Selkie Face

So what is a Selkie?

All around the cold Northern coastlines, folktales are told about Selkies; they are a merfolk who take the shape of a seal in the water but who can shed their seal skins on land and can pass for human, often with tragic consequences.

Selkie stories date from old times and are recounted around the coast of Britain and Eire, but especially in the North of Scotland and the Orkneys, Shetlands and Hebrides. They are also told in the Faroes, Iceland, Siberia and by tribes in the Northwest of America.
Clarissa Pinkola Estes, an eminent Jungian psychologist and storyteller, shares her Inuit version called 'Sealskin Soulskin' in her book, 'Women Who Run With The Wolves'. She says that, "This tale is told across the world, for it is an archetype, a universal knowing about the issue of soul. Sometimes fairy tales and folktales erupt from a sense of place, from soulful places in particular... The story tells about where we truly come from, what we are made of, and how we must all, on a regular basis, use our instincts and find our way back home." (p.57, 'Women Who Run With The Wolves')
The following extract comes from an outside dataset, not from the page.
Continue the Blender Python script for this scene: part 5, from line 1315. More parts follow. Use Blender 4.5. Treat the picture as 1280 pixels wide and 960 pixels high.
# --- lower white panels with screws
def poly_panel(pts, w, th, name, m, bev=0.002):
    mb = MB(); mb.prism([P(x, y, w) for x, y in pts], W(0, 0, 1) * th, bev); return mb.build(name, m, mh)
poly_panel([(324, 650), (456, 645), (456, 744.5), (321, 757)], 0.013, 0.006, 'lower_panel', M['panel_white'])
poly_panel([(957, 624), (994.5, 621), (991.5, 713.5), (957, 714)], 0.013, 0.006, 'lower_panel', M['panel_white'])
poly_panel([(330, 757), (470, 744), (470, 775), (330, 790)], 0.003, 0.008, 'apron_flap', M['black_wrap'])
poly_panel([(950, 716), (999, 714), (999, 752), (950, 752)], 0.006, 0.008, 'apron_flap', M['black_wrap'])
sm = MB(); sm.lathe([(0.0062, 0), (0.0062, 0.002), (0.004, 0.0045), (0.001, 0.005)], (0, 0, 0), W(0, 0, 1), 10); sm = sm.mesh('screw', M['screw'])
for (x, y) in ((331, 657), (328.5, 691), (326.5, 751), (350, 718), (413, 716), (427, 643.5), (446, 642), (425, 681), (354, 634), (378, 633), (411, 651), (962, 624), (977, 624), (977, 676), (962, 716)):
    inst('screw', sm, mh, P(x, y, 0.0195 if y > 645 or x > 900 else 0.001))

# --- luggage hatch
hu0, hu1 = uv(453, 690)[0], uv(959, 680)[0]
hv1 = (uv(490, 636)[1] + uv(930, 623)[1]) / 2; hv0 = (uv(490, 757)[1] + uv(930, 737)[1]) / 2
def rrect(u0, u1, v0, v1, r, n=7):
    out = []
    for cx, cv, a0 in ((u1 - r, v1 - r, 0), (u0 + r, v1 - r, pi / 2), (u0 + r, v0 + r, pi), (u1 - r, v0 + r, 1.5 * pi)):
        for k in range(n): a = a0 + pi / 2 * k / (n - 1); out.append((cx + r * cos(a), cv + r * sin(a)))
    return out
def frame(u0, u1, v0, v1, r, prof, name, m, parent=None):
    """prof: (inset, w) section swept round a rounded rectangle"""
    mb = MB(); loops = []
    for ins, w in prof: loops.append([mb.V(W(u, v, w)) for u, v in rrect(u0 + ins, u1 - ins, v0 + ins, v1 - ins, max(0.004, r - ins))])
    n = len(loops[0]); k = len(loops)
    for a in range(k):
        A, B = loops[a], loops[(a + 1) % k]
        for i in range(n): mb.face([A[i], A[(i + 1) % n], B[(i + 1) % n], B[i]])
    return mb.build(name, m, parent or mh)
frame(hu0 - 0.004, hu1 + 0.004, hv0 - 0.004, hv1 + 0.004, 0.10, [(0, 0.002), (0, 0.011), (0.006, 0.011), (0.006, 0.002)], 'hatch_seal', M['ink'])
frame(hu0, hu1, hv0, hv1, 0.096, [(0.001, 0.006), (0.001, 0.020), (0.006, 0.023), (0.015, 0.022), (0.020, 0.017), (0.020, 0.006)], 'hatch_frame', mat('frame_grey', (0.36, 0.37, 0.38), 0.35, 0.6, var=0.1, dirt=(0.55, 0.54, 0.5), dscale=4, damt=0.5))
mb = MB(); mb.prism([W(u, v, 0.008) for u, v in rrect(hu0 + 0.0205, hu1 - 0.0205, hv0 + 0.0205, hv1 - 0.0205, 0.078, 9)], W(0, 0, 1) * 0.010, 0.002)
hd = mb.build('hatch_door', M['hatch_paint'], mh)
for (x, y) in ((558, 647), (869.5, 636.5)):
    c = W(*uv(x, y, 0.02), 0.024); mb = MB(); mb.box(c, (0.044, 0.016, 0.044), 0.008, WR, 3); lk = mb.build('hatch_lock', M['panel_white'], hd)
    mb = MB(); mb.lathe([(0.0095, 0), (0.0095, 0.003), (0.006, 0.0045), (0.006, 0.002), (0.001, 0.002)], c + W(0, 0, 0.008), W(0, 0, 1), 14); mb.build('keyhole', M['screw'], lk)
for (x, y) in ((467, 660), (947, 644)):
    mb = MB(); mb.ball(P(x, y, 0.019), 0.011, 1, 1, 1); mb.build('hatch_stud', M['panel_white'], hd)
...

The female Selkie is beautiful and gentle, often choosing to shed her sealskin to dance upon silver sand in the moonlight. Many stories revolve around how human men use this opportunity to steal a sealskin and force the land-stranded Selkie to marry them. The accidental discovery many years later of her stolen sealskin, either by the Selkie or her part-human child, gives her the freedom she craves and the ability to return to her people and the sea, her natural environment... but there is a heart-breaking price, for she has to leave her beloved child on the land - without a sealskin, they cannot follow her into her world.
The male Selkie is thought to drown people and raise storms to sink ships in retribution for seals being killed. A darker story of how they sometimes lure beautiful, unwary young women to their deaths in the cold depths of the sea is also told.

There is something soulful, wistful about a seal's almost human, intelligent eyes which makes it very easy to to believe in Selkies. The dark knowing depths of their eyes reach into some ageless depth of our emotions.